State of the News meeting: Ad revenue down, but commercial print revenue up

The Buffalo News saw its operating profit decline in 2014, amid continued challenges with subscriptions and advertising revenue. But the paper continues to see opportunities to grow its commercial printing business.

“We had a good year, but it’s not coming from our traditional core business,” said Warren T. Colville, the publisher and president, during an annual State of the News meeting.

The paper recorded an operating profit of $9.77 million, down 11.7 percent from $11 million the year before, said Brian Donohue, senior vice president and chief operating officer.

The News’ 2014 operating revenue was $92.4 million, down 3.5 percent from $95.7 million the year before. Donohue described operating revenue as “the engine that drives The Buffalo News. Unfortunately, the engine is getting a little smaller.”

The average number of Sunday papers sold was 151,570, which was down from 162,011 in 2013. The daily average was 101,000.

On the digital side, ad revenue was down more than $600,000 over the past two years. “We’ve got a lot more eyeballs on the site — we just have to figure out how to get money from eyeballs looking at that site,” Donohue said.

Michael K. Connelly, editor and vice president, said The News’ digital traffic has increased for 14 consecutive months. “The digital traffic we had at end of 2014 was nearly twice what it was in January,” he said. “Now, the challenge in 2015 is, can we double it again?”

Connelly said The News would rebuild its site, noting that only 30 percent of the paper’s audience “comes to us through the home page, the front door.”

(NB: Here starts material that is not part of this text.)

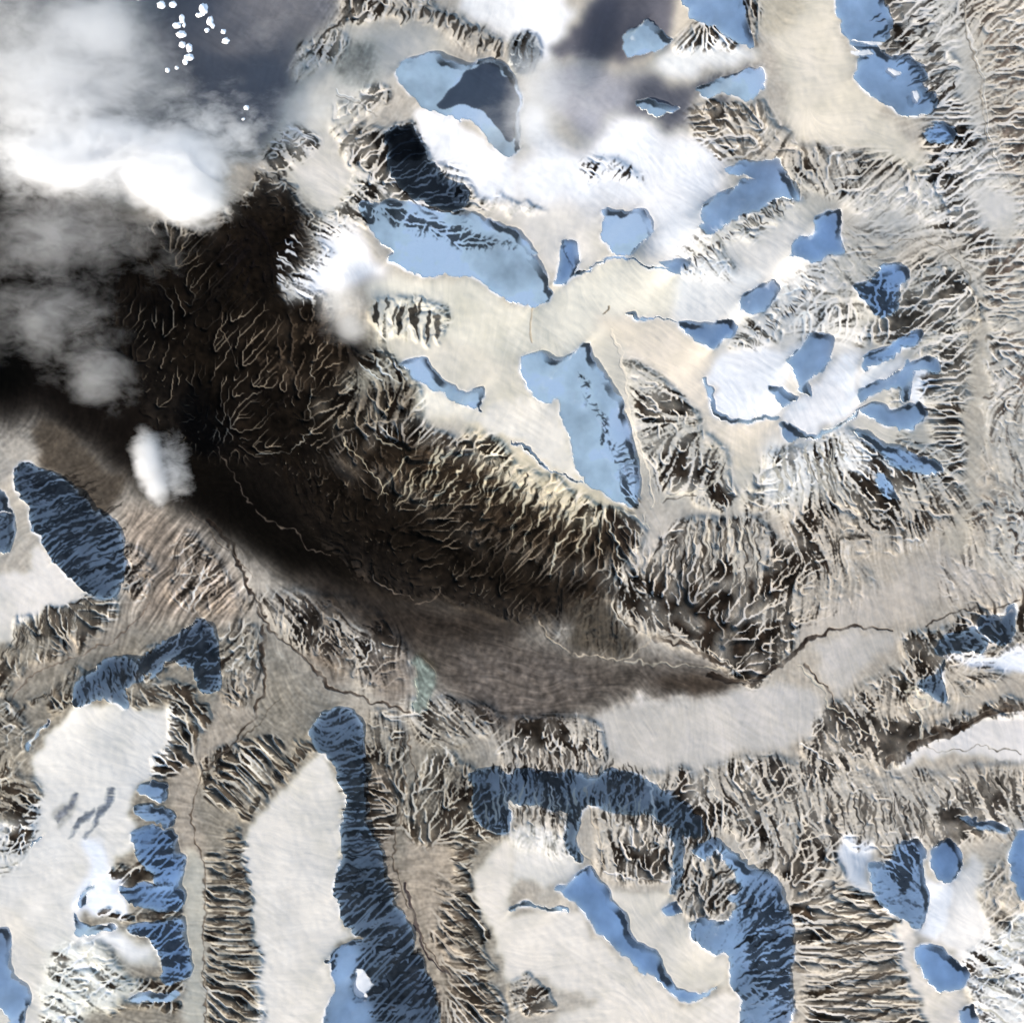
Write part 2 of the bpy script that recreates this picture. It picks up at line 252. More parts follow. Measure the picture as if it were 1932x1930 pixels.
# ground colour in open sun (sRGB), cloud shade painted in the slate-grey rows | blur px | outline, painted in this order
TONE = '''
148,139,127|30|@F 0,1180 250,1150 480,1180 560,1250 760,1380 900,1400 900,1930 0,1930
226,220,209|12|@30 0,720 200,700 500,900 540,1250 450,1600 300,1930 0,1930
188,176,163|24|@F 1460,900 1932,900 1932,1450 1700,1450 1500,1480 1350,1460 1200,1330 1460,1250
214,207,196|16|@F 500,130 640,50 820,60 840,110 740,160 650,260 660,340 560,430 520,330
224,218,208|14|@F 560,320 700,330 860,360 1130,400 1140,490 1040,520 980,430 880,380 720,380 620,460 560,420
226,218,201|18|@F 700,620 900,640 1000,620 1140,500 1280,520 1200,640 1200,900 1130,930 1000,860 880,800 760,780 680,700
205,198,188|22|@F 1180,380 1500,320 1640,480 1850,520 1830,900 1480,950 1240,930 1150,650
230,225,216|14|@F 1240,430 1340,400 1500,390 1570,460 1560,560 1640,650 1500,720 1300,640 1250,560
208,203,197|18|@F 1700,20 1830,20 1850,200 1890,330 1932,380 1932,470 1860,470 1800,440 1640,440 1560,330 1740,330 1760,230 1690,100
198,188,176|14|@F 1830,0 1932,0 1932,340 1895,290 1860,170 1840,80
198,190,180|14|@F 1855,470 1932,470 1932,1080 1860,1060 1880,900 1850,700
186,176,163|6|@F 1825,620 1850,560 1860,700 1850,850 1840,1000 1800,1060 1780,1030 1815,900
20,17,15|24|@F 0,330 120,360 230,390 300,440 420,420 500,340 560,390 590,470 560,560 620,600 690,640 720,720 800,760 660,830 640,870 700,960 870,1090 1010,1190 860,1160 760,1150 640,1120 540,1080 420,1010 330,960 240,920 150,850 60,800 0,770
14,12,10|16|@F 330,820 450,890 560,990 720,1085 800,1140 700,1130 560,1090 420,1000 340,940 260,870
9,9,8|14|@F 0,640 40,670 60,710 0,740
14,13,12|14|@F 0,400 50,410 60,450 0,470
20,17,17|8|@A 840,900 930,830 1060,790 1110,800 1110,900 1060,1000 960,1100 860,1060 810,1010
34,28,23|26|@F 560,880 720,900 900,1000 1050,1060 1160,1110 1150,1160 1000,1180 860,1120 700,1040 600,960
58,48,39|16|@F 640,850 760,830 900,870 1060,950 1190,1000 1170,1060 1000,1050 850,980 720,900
142,136,124|11|@11 560,960 700,860 860,780 1000,750 1140,880 1080,980 900,1070 700,1070
116,106,94|10|@11 420,1080 900,1050 1100,1000 1220,1010 1230,1150 900,1230 640,1300 500,1260
222,208,182|10|@F 880,800 960,800 1030,850 1090,900 1130,930 1180,950 1190,975 1100,985 1000,940 920,880
62,52,43|16|@F 470,620 610,600 660,690 600,740 520,720
86,78,72|16|@F 470,1130 620,1140 760,1150 880,1170 1040,1220 1180,1240 1300,1250 1410,1285 1300,1310 1120,1330 1060,1360 930,1370 880,1330 820,1290 760,1230 640,1170
108,98,91|14|@F 860,1240 1100,1250 1080,1330 960,1370 900,1330
50,43,38|16|@F 520,1080 660,1100 800,1140 960,1170 1000,1200 900,1205 800,1210 700,1180 600,1130
72,62,54|7|@22 1040,1250 1300,1230 1600,1250 1780,1270 1600,1340 1400,1370 1200,1340
140,128,118|8|@21 820,1100 900,1060 1050,1050 1150,1090 1200,1250 1180,1400 1040,1440 900,1300 830,1230
128,116,105|10|@21 360,1080 480,900 560,880 740,1080 720,1230 600,1300 480,1220
84,76,67|8|@22 480,620 720,640 770,750 830,830 1000,960 960,1050 860,1080 500,1060 420,960 470,800
205,197,190|6|@22 600,1560 760,1480 1000,1420 1300,1400 1600,1400 1780,1320 1930,1310 @23 120,1320 330,1330 440,1440 400,1580 250,1700 200,1760 @22 1930,1800 1640,1830 1500,1930 1160,1930 800,1900 720,1740
202,193,185|6|@23 330,1010 500,950 640,880 760,900 920,930 960,1000 820,1080 700,1200 560,1380 470,1330 400,1180
200,188,177|9|@23 620,620 900,540 1080,400 1300,300 1500,380 1700,480 1930,520 1930,560 1600,620 1200,700 950,860 700,860 500,880 300,980 250,880 420,760
198,188,178|9|@22 1040,0 1180,0 1290,60 1240,180 1100,260 1000,380 940,500 820,600 790,560 860,380 960,220
150,135,122|14|@F 230,960 330,970 420,1050 470,1130 430,1180 330,1170 250,1170 240,1100 235,1020
84,75,66|5|@10 280,1240 420,1240 520,1330 640,1480 780,1600 950,1700 @20 760,60 700,0 @10 600,1800 470,1680 330,1580 250,1400
170,157,143|9|@20 880,760 1000,680 1100,600 1040,800 880,1000 700,1040 500,1100 300,1200 150,1360 120,1250 360,1040 600,900 800,880
170,158,145|7|@C 780,760 840,700 900,620 1000,560 1000,640 960,760 880,880 780,960 740,1060 760,1200 780,1400 770,1600 780,1930 690,1930 690,1600 680,1400 650,1250 640,1050 620,980 720,880
196,190,178|5|@C 690,1280 760,1330 775,1500 770,1700 780,1930 700,1930 690,1700 690,1500
155,142,129|8|@C 1380,1000 1460,1000 1480,1250 1540,1450 1600,1650 1700,1930 1640,1930 1560,1650 1480,1480 1420,1300 1380,1150
164,151,137|8|@C 1560,1240 1720,1240 1720,1480 1720,1600 1800,1750 1860,1930 1720,1930 1640,1700 1560,1500 1520,1350
228,222,214|4|@20 0,520 240,430 260,260 310,240 380,320 470,430 600,560 690,630 560,700 360,740 170,840 100,930 0,960
228,224,216|4|@F 150,1335 190,1328 230,1330 300,1340 335,1330 330,1400 310,1460 260,1480 250,1520 255,1590 215,1630 180,1680 150,1740 135,1810 110,1830 90,1800 40,1730 0,1690 0,1560 40,1540 75,1500 60,1440 90,1390
226,220,210|4|@C 1190,920 1240,960 1280,1040 1300,1150 1290,1330 1270,1390 1300,1560 1350,1590 1250,1660 1260,1800 1250,1930 990,1930 975,1750 960,1600 950,1450 920,1330 920,1250 980,1150 1080,1040
224,219,211|4|@32 0,480 180,440 420,560 500,780 420,860 300,900 100,860 0,860
228,220,208|4|@32 0,1110 180,1090 420,1100 520,1110 600,1230 760,1400 900,1480 1000,1540 1120,1640 1230,1740 1330,1790 1500,1720 1640,1700 1720,1930 300,1930 420,1830 660,1770 400,1680 200,1560 0,1640 @31 1930,1640 1880,1540 1780,1250 1690,1050 1640,850 1740,700 1930,560
224,216,203|4|@32 700,930 850,940 1050,960 1200,980 1130,1080 1280,1130 1340,1230 1400,1320 1540,1420 1600,1450 1620,1600 1540,1620 1400,1680 1290,1680 1200,1600 1120,1480 1040,1370 930,1280 840,1150 770,1000
233,227,210|7|@11 860,200 1020,180 1200,190 1400,180 1600,190 1750,230 1930,370 @12 100,390 150,390 250,340 320,290 480,180 640,60 900,40 1200,130 1280,150 1220,430 800,440 600,500 560,640 420,730 200,720 0,800 @11 1800,740 1560,690 1400,600 1200,590 1000,620 900,560
229,217,199|7|@12 640,470 840,470 1200,490 1300,560 1400,650 1500,720 1490,820 1450,920 1500,1080 1540,1180 1640,1270 1930,1250 @13 80,1230 100,1340 150,1420 0,1480 @12 1860,1560 1640,1640 1560,1500 1400,1400 1380,1280 1220,1150 1180,950 1020,860 860,760 800,640
232,226,214|4|@12 0,1100 160,1080 250,1120 330,1130 370,1300 430,1480 500,1640 380,1640 260,1580 130,1470 0,1370 @11 1760,1360 1700,1250 1560,1200 1700,1180 1800,1110
234,228,213|6|@11 1250,1000 1400,1050 1560,1130 1690,1180 1620,1210 1400,1200 1240,1160 1220,1080
215,206,191|7|@03 0,40 480,40 520,220 600,330 640,500 690,680 780,800 950,930 1080,1080 1180,1220 1240,1300 1080,1290 900,1200 640,1130 400,1100 250,1030 150,900 120,640 60,400 0,300
200,188,170|8|@02 1860,40 1930,40 @03 250,40 200,150 100,260 0,300 @02 1890,200
252,252,252|8|@02 0,60 250,40 480,80 420,200 440,280 300,350 280,500 160,380 60,300 0,260
250,250,250|14|@02 0,1210 200,1180 90,950 180,760 320,1000 560,1150 620,1000 720,920 900,870 1050,930 1200,1000 1400,1060 1620,1200 1560,1300 1640,1350 1600,1450 1440,1540 1420,1740 1300,1900 1100,1900 1030,1930 1060,1700 950,1560 850,1590 720,1570 640,1640 400,1560 0,1500
250,250,250|6|@01 1240,830 1380,850 1550,930 1700,1050 1850,1150 1930,1220 1930,1480 1700,1480 1560,1380 1420,1300 1320,1200 1270,1100 1220,960
250,250,250|9|@A 1230,880 1360,870 1400,980 1500,1020 1380,1060 1250,1110 1130,1140 1060,1100 1120,1020 1200,950
250,249,246|7|@01 1520,40 1930,40 1930,260 1800,240 1650,160
248,246,240|8|@02 1040,520 1300,300 1500,270 1700,330 1850,420 1700,480 1400,560 1250,580
244,242,236|8|@12 1280,150 1400,0 1700,60 1900,160 1760,240 1690,340 1740,440 1640,480 1400,520 1260,500 1220,420
250,250,250|5|@12 1480,900 1560,740 1760,720 1930,640 @13 0,700 120,700 240,640 200,720 130,800 180,870 90,980 60,1080 100,1150 0,1230 @12 1700,1250 1600,1220 1540,1150
246,244,242|5|@13 90,1220 220,1060 320,1040 480,820 560,760 680,740 660,900 660,1110 580,1200 380,1340 280,1370 190,1290
244,243,240|5|@13 700,880 900,800 1040,740 960,880 760,1030 700,1000
250,250,250|5|@13 1080,880 1180,850 1260,920 1200,1080 1080,1120
232,229,222|10|@13 0,1330 200,1420 400,1400 560,1280 760,1450 860,1600 700,1700 500,1620 300,1800 0,1900
252,252,252|5|@33 540,560 780,560 820,700 740,790 780,950 700,920 600,820
250,250,250|5|@33 1190,860 1280,860 1420,900 1400,1050 1330,1280 1260,1300 1120,1230 1200,1180
236,232,226|5|@33 1440,840 1560,700 1640,760 1600,1000 1700,1250 1640,1420 1560,1560 1480,1480 1340,1360 1340,1200
240,237,230|5|@33 1500,1660 1600,1500 1720,1300 1830,1180 1930,1100 1930,1930 1600,1930 1560,1760
229,220,208|4|@33 960,1160 1100,1230 1110,1400 1160,1580 1320,1690 1470,1690 1420,1930 1210,1930 1180,1780 1060,1640 960,1400
228,222,216|4|@23 960,1930 1020,1830 1200,1740 1400,1620 1640,1560 1930,1520 1930,1850 1700,1860 1400,1820 1100,1880
248,250,255|4|@23 1330,1090 1500,1080 1700,1080 1930,1010 1930,1190 1780,1190 1560,1150 1400,1130
244,248,255|5|@30 600,560 760,560 820,740 960,860 900,920 1000,1060 860,1140 600,1080 560,1000 640,860 700,700
238,238,236|8|@30 560,1250 860,1240 960,1250 1120,1380 1200,1450 1000,1480 760,1330 540,1420
240,238,226|8|@30 340,1500 560,1280 800,1400 960,1560 1080,1680 860,1800 640,1850 400,1930 300,1800
180,176,172|3|@30 560,215 590,250 540,320 450,440 425,400 420,330
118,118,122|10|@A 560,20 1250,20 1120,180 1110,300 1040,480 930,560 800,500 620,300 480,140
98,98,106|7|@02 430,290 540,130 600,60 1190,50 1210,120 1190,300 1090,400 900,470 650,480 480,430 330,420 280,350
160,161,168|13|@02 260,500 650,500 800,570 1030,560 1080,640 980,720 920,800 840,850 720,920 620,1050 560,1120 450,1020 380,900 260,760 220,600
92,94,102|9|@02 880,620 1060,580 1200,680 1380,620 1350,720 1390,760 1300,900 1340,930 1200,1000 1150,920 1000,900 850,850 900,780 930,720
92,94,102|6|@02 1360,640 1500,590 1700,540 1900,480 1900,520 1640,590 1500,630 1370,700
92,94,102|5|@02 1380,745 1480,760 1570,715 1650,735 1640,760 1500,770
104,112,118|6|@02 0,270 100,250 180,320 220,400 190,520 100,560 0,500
118,120,126|6|@01 1590,490 1750,450 1880,520 1930,560 @02 40,650 70,760 40,900 50,1080 0,1100 @01 1850,1020 1750,900 1600,840 1450,840 1350,830 1400,740 1480,650 1520,560
140,147,137|3|@21 1190,1060 1230,1080 1330,1150 1360,1220 1340,1300 1310,1380 1290,1470 1230,1530 1180,1500 1200,1420 1230,1380 1220,1290 1200,1180
66,60,52|4|@21 1200,1060 1260,1060 1360,1140 1400,1200 1350,1180 1260,1110
150,150,150|16|@F 0,10 280,10 300,120 420,250 420,400 200,380 100,330 0,320
60,66,74|4|@01 1000,1010 1150,970 1210,1010 1270,1160 1150,1220 1060,1230 1010,1150
128,130,126|9|@A 1280,180 1400,180 1400,330 1330,340 1270,280
'''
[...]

Another notable trend for 2014, he said, was the “rise in mobile.” News statistics show that on weekends, the bulk of the News’ Web traffic is from mobile devices.

News officials described the paper’s commercial printing business, as a promising category with more opportunities for growth.

Revenue on the commercial side was up 36 percent. The paper signed on four new publishers and 30 new publications, said Bryan Carr, vice president of production. Additionally, the New York Times agreed to a three-year extension, and the Batavia Daily News agreed to a five-year extension.

“We have a few good prospects for 2015 we can call upon,” he said.

Carr said revenue from the commercial sheet-fed shop was up 6.2 percent, but the segment recorded a 4 percent loss, largely due to additional staffers brought on board for a second shift five days a week. He said the paper has taken steps to “help us better match the staffing with our body of work,” and he anticipates the category returning to profitability this year.

Warren Todd Colville, vice president of sales, said the paper faced some ad revenue challenges such as Blue Cross Blue Shield stopping its digital and print advertising with the paper, and Walgreens moving a portion of its footprint to a competitor. But he said the paper has a strong Sunday automotive section, and the Sunday paper as a whole continues to attract an appealing package of advertisers.

Overall, he said, the 5.5 percent decline in ad revenue – a drop of $3.5 million — for 2014 was not far off what had been expected.

The News continued to keep expenses in check last year. The paper recorded expenses of $79 million, down from $95.1 million in 2009, Donohue said. Its spending onnewsprint dropped, the result of using less of it and combined volume discounts.

“It’s a good thing we continue to reduce those costs, because our revenues have continued to fall over the last bunch of years,” Donohue said.

During 2014, the paper spent about $1.7 million on major investments in capital. Plans for 2015 call for another $1.7 in investments, including ideas such as upgrades to the parking lot, a blue neon sign for the roof that will be visible from the I-190, and washing the building, which will cost $13,000.

The publisher was asked about staffing projections for 2015. Colville said he did not envision staffing going up, unless perhaps there was a need on the digital side to fill, or for more staffers on the commercial printing business.

“There’s not any plans for any buyouts or anything like that,” he said. “That’s not on the table right now. I’m not saying never. But we’re not even having discussions about it.”

The publisher said the paper was not considering cutting the price of the paper in order to bolster circulation numbers.

Colville was also asked about the potential of other tenants moving into One News Plaza. The business incubator Z80 Labs is set to leave this month.

Colville said the company thought it had a tenant lined up to take the fourth floor, but the News would have had to make about $2.25 million worth of renovations for that tenant. Plus, he said, the paper does not want a tenant’s lease to run longer than 10 years, given the possibility of a new Bills stadium coming to the neighborhood.

As for the first floor, the News is still trying to find a tenant. Colville mentioned Ruth’s Chris Steak House looked at the site, but that possibility did not work out.

“We could use the money,” he said. “We have good space in a great spot.”